San Diego State’s School of Journalism and Media Studies will offer a new course that will allow students to enhance their Spanish writing skills and learn about Latino media coverage.
The upper-division course on Spanish-language and Latino media will include lectures and labs on the landscape of Spanish-language media, cultural sensitivity, such as when to use the word Hispanic versus Latino, and more. The course will be offered in the spring 2015 semester.
“We have important (media) professionals that serve our community … but if the professionals in these fields aren’t diverse, can they really serve the diverse society that is America today?” professor and Interim Director of the School of Journalism and Media Studies Bey-Ling Sha said.
Sha said research show media shapes people’s perspectives. She gave the example that if the media primarily focuses on Hispanics in the U.S. in the context of illegal immigration, people may think every Hispanic is in the country illegally. She added that the media needs to do a better job of covering the broad range of the diverse people that comprise the U.S.
“Only in this way can we have a more accurate picture of ourselves as a country,” Sha said.
This course will aim to enhance diversity in the media by training students who have some language competence to be fully bilingual.
“We want diverse people, but we want diverse people because of what they bring to the table, which goes beyond the superficial demographics to actual competence, whether it’s language abilities or cultural sensitivity,” Sha added.
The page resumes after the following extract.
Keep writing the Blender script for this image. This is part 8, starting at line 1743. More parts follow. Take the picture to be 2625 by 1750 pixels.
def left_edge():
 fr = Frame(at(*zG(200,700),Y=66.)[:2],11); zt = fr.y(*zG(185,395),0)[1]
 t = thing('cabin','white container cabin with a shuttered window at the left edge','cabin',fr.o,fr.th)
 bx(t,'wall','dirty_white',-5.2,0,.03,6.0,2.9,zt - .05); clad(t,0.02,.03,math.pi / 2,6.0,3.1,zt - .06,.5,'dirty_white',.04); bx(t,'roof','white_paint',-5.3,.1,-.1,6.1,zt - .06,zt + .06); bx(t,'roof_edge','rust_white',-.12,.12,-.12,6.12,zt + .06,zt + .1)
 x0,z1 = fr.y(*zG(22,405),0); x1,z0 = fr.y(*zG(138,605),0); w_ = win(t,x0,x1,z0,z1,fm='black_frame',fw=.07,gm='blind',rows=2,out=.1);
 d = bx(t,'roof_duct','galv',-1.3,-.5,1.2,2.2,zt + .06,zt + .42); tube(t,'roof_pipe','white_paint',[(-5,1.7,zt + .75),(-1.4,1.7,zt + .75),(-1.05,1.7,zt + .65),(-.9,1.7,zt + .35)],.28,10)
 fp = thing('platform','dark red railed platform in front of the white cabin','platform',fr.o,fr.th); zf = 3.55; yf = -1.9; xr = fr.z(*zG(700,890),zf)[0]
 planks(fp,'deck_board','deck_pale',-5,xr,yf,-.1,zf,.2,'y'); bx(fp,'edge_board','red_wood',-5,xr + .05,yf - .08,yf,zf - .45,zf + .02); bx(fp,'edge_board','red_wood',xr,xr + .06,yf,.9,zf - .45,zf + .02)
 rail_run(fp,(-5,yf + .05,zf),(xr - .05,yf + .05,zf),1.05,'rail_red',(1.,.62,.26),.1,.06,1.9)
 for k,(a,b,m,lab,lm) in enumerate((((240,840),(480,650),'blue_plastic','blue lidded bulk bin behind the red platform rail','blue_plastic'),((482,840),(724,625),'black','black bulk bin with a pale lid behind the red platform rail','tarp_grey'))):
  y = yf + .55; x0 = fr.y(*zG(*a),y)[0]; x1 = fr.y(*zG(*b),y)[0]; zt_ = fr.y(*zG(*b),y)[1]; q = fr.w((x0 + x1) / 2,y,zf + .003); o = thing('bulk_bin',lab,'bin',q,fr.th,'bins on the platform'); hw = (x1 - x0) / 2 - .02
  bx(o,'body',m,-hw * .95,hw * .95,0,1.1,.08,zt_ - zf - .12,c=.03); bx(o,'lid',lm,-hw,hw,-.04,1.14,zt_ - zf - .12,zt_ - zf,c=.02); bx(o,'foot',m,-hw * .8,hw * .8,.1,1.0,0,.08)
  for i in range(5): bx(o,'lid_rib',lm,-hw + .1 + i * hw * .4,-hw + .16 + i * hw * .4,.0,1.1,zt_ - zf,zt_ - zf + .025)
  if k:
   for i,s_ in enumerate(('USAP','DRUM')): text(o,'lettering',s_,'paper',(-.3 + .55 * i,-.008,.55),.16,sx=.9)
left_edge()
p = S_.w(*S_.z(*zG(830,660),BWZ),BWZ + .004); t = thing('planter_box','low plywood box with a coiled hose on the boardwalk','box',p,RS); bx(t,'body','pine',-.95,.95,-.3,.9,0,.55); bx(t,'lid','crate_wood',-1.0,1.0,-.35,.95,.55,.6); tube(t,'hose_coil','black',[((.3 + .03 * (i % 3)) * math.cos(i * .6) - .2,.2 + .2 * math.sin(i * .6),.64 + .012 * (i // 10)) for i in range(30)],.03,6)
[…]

She believes that in an applied field such as journalism it is important to look ahead.
“We have to prepare students today for what we think the field is going to look like five years from now, and that’s how you stay competitive as an academic program, and that’s what we’re doing at the School of Journalism and Media Studies,” she said.
The course is receiving national attention from media, which Sha said could benefit students because potential employers are “paying attention.”
She said the school wanted to do a Spanish-language and journalism effort but lacked resources in the past.
For this course, the school sent a proposal to the Public Relations Society of America Foundation and received a $25,000 grant. Some of the money was used to pilot a Spanish/English bilingual course in mass media writing in the spring 2014 semester.
“This is the second plank in a foundation of really building a Spanish-language media program,” Sha said. “Because that’s what we need. Our country needs it.”
Nancy Moeller is a journalism junior minoring in Spanish. She took the spring 2014 bilingual course and said at times the course was “intense” because it incorporated Spanish and English.
She remembers guest speakers such as members of the local Univision network speaking about the advantages of being bilingual and biliterate as a media professional in the U.S.
Moeller believes it is important that the School of Journalism and Media Studies offer courses to improve Latino coverage.
“There are some issues that someone without a Latino background would not get or would not understand than someone with one,” Moeller said.
Associate professor Amy Schmitz Weiss will teach the lecture component, and the school is looking for a lab instructor who has a native-level fluency in Spanish. Students are expected to be fluent Spanish speakers to enroll.
This article previously stated that School of Journalism and Media Studies received a grant from the Public Relations Society of American. The Daily Aztec apologizes for any confusion this may have caused.